◆ GOAL: From the first line of the data below, copy each line up to the one containing "PI = math.pi", and include that line too.

◆ SUPPLIED MATERIAL:
↓↓↓

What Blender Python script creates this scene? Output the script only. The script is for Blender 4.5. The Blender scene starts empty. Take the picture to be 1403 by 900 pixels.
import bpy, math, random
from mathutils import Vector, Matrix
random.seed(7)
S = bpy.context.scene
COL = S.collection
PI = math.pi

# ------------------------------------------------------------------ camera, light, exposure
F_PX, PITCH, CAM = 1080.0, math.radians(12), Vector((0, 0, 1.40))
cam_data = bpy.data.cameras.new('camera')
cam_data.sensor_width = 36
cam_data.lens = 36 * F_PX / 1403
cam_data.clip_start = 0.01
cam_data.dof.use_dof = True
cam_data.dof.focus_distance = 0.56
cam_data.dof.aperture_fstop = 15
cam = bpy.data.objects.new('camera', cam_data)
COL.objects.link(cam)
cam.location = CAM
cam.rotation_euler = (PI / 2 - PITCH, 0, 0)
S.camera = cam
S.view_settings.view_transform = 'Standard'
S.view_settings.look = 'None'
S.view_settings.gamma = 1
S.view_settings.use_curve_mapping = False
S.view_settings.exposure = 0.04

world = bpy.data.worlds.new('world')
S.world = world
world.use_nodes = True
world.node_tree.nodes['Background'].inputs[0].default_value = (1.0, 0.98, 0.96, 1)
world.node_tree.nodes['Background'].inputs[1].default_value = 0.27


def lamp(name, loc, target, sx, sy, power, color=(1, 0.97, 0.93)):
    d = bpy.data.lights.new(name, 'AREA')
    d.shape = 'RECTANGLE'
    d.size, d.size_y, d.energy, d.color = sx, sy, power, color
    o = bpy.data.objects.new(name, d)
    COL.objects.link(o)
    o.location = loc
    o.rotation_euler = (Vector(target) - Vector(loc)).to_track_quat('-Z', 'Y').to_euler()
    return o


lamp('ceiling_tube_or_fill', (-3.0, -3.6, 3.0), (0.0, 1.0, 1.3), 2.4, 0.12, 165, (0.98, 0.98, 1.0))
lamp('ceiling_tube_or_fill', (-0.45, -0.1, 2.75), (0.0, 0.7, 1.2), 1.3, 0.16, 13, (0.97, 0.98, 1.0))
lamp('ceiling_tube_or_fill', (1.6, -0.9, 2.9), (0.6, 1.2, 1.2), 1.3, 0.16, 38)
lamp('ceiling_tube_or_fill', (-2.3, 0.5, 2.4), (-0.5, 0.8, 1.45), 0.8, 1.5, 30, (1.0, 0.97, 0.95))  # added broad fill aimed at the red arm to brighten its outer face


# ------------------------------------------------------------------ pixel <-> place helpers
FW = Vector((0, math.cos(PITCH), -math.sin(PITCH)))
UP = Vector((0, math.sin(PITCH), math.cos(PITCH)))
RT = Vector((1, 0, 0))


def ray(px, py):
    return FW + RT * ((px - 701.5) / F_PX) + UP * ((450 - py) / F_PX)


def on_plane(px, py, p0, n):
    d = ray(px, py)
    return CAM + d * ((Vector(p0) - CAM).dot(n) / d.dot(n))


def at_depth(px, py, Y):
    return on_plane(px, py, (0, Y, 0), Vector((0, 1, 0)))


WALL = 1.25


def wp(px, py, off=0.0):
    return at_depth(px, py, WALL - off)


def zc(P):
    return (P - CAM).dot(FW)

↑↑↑

◆ ANSWER BELOW:
What Blender Python script creates this scene? Output the script only. The script is for Blender 4.5. The Blender scene starts empty. Take the picture to be 1403 by 900 pixels.
import bpy, math, random
from mathutils import Vector, Matrix
random.seed(7)
S = bpy.context.scene
COL = S.collection
PI = math.pi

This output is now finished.